* TASK DIRECTIONS *
Skip all pictures, then print the remaining material exactly.

* DATA EXTRACT *
━━━━━━━━

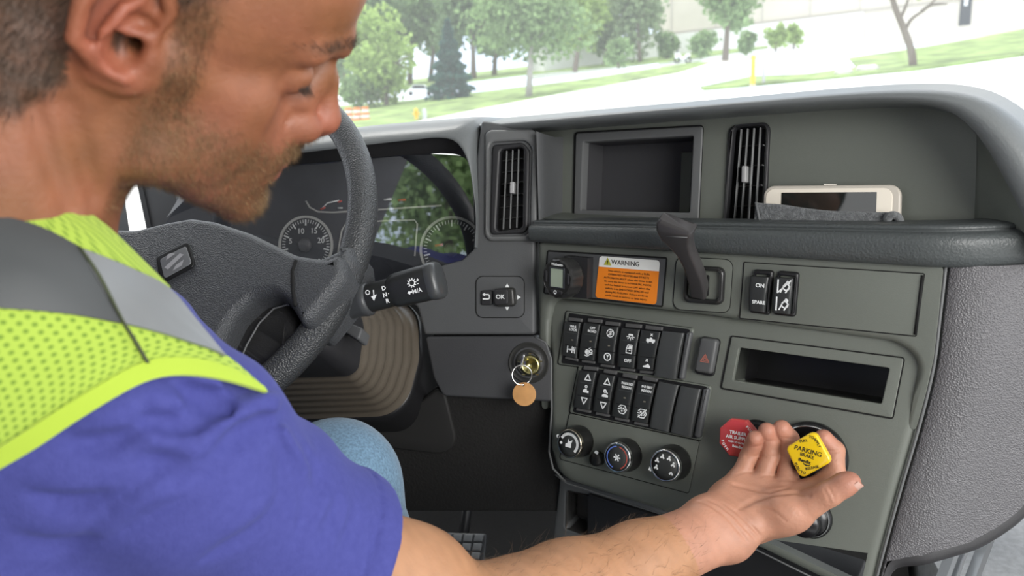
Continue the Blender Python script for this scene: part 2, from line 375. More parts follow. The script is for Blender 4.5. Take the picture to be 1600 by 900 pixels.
def leaves(name, ctr, rad, n, size, m, parent, kind='blob', axis_up=None):
    """n small leaf blades filling lumpy masses round ctr (world), rad = half sizes along right, depth, up"""
    u = TR.normal(size=(n, 3)); u /= np.linalg.norm(u, axis=1)[:, None]
    if kind == 'cone':
        h = TR.random(n)**.8; r = (1-h)*(.35+.65*np.sqrt(TR.random(n)))*(.82+.18*np.sin(h*46)); a = TR.random(n)*6.283
        p = np.c_[r*np.cos(a), r*np.sin(a), h*2-1]*A_(rad)
    else:
        nb = 14; bc = TR.normal(size=(nb, 3)); bc /= np.linalg.norm(bc, axis=1)[:, None]; bc *= (.30+.42*TR.random(nb))[:, None]
        br = .34+.22*TR.random(nb); k = TR.integers(0, nb, n); p = (bc[k] + u*(br[k]*TR.random(n)**.4)[:, None])*A_(rad)
    p = p[:, :1]*A_(RT)*1 + p[:, 1:2]*A_((-RT.y, RT.x, 0)) + p[:, 2:3]*A_((0, 0, 1)) + A_(ctr)
    a = TR.normal(size=(n, 3)); a /= np.linalg.norm(a, axis=1)[:, None]; b = np.cross(a, TR.normal(size=(n, 3))); b /= np.linalg.norm(b, axis=1)[:, None]
    s = size*(.6+.8*TR.random(n))[:, None]; V = np.stack([p-a*s, p+b*s*.55, p+a*s, p-b*s*.55], 1).reshape(-1, 3)
    me = bpy.data.meshes.new(name); me.vertices.add(4*n); me.vertices.foreach_set('co', V.astype(np.float32).ravel()); me.loops.add(4*n); me.loops.foreach_set('vertex_index', np.arange(4*n, dtype=np.int32)); me.polygons.add(n)
    me.polygons.foreach_set('loop_start', np.arange(0, 4*n, 4, dtype=np.int32)); me.polygons.foreach_set('loop_total', np.full(n, 4, np.int32)); me.update(calc_edges=True); me.materials.append(m)
    o = bpy.data.objects.new(name, me); COL.objects.link(o); o.parent = parent; return o
def A_(v): return np.array(v, float)
def tree(label, base, crown, cw, ch, leaf, n=2600, bark=BARK, tw=6, kind='blob', name='tree', lpx=5, lean=None, group='trees across the road'):
    """base pixel on the ground, crown centre pixel, crown half width and half height in pixels"""
    t = thing(name, label, 'tree', group); b = gp(*base); z = (b-CAM).dot(FWD); c = ptz(crown[0], crown[1], z); s = z/F
    top = c + Vector((0, 0, ch*s*.3)); w_ = tw*s/2
    mid_ = b.lerp(top, .45) + RT*(s*4); 
    MB().tube([b - Vector((0, 0, .1)), b.lerp(mid_, .5), mid_, top], [w_*1.25, w_, w_*.8, w_*.3], 10).build('trunk', bark, t)
    if kind != 'cone':
        for k in range(5):
            a = mid_.lerp(top, .1+.15*k); e = c + RT*(cw*s*.7*math.cos(k*2.1)) + Vector((0, 0, ch*s*(.1+.5*math.sin(k*1.3)))); MB().tube([a, a.lerp(e, .5)+Vector((0, 0, .1)), e], [w_*.5, w_*.35, w_*.12], 6).build('branch', bark, t)
    leaves('crown', c, (cw*s, cw*s*.8, ch*s), n, lpx*s, LF[leaf], t, kind); return t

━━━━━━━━

* FINAL RESULT *
Continue the Blender Python script for this scene: part 2, from line 375. More parts follow. The script is for Blender 4.5. Take the picture to be 1600 by 900 pixels.
def leaves(name, ctr, rad, n, size, m, parent, kind='blob', axis_up=None):
    """n small leaf blades filling lumpy masses round ctr (world), rad = half sizes along right, depth, up"""
    u = TR.normal(size=(n, 3)); u /= np.linalg.norm(u, axis=1)[:, None]
    if kind == 'cone':
        h = TR.random(n)**.8; r = (1-h)*(.35+.65*np.sqrt(TR.random(n)))*(.82+.18*np.sin(h*46)); a = TR.random(n)*6.283
        p = np.c_[r*np.cos(a), r*np.sin(a), h*2-1]*A_(rad)
    else:
        nb = 14; bc = TR.normal(size=(nb, 3)); bc /= np.linalg.norm(bc, axis=1)[:, None]; bc *= (.30+.42*TR.random(nb))[:, None]
        br = .34+.22*TR.random(nb); k = TR.integers(0, nb, n); p = (bc[k] + u*(br[k]*TR.random(n)**.4)[:, None])*A_(rad)
    p = p[:, :1]*A_(RT)*1 + p[:, 1:2]*A_((-RT.y, RT.x, 0)) + p[:, 2:3]*A_((0, 0, 1)) + A_(ctr)
    a = TR.normal(size=(n, 3)); a /= np.linalg.norm(a, axis=1)[:, None]; b = np.cross(a, TR.normal(size=(n, 3))); b /= np.linalg.norm(b, axis=1)[:, None]
    s = size*(.6+.8*TR.random(n))[:, None]; V = np.stack([p-a*s, p+b*s*.55, p+a*s, p-b*s*.55], 1).reshape(-1, 3)
    me = bpy.data.meshes.new(name); me.vertices.add(4*n); me.vertices.foreach_set('co', V.astype(np.float32).ravel()); me.loops.add(4*n); me.loops.foreach_set('vertex_index', np.arange(4*n, dtype=np.int32)); me.polygons.add(n)
    me.polygons.foreach_set('loop_start', np.arange(0, 4*n, 4, dtype=np.int32)); me.polygons.foreach_set('loop_total', np.full(n, 4, np.int32)); me.update(calc_edges=True); me.materials.append(m)
    o = bpy.data.objects.new(name, me); COL.objects.link(o); o.parent = parent; return o
def A_(v): return np.array(v, float)
def tree(label, base, crown, cw, ch, leaf, n=2600, bark=BARK, tw=6, kind='blob', name='tree', lpx=5, lean=None, group='trees across the road'):
    """base pixel on the ground, crown centre pixel, crown half width and half height in pixels"""
    t = thing(name, label, 'tree', group); b = gp(*base); z = (b-CAM).dot(FWD); c = ptz(crown[0], crown[1], z); s = z/F
    top = c + Vector((0, 0, ch*s*.3)); w_ = tw*s/2
    mid_ = b.lerp(top, .45) + RT*(s*4); 
    MB().tube([b - Vector((0, 0, .1)), b.lerp(mid_, .5), mid_, top], [w_*1.25, w_, w_*.8, w_*.3], 10).build('trunk', bark, t)
    if kind != 'cone':
        for k in range(5):
            a = mid_.lerp(top, .1+.15*k); e = c + RT*(cw*s*.7*math.cos(k*2.1)) + Vector((0, 0, ch*s*(.1+.5*math.sin(k*1.3)))); MB().tube([a, a.lerp(e, .5)+Vector((0, 0, .1)), e], [w_*.5, w_*.35, w_*.12], 6).build('branch', bark, t)
    leaves('crown', c, (cw*s, cw*s*.8, ch*s), n, lpx*s, LF[leaf], t, kind); return t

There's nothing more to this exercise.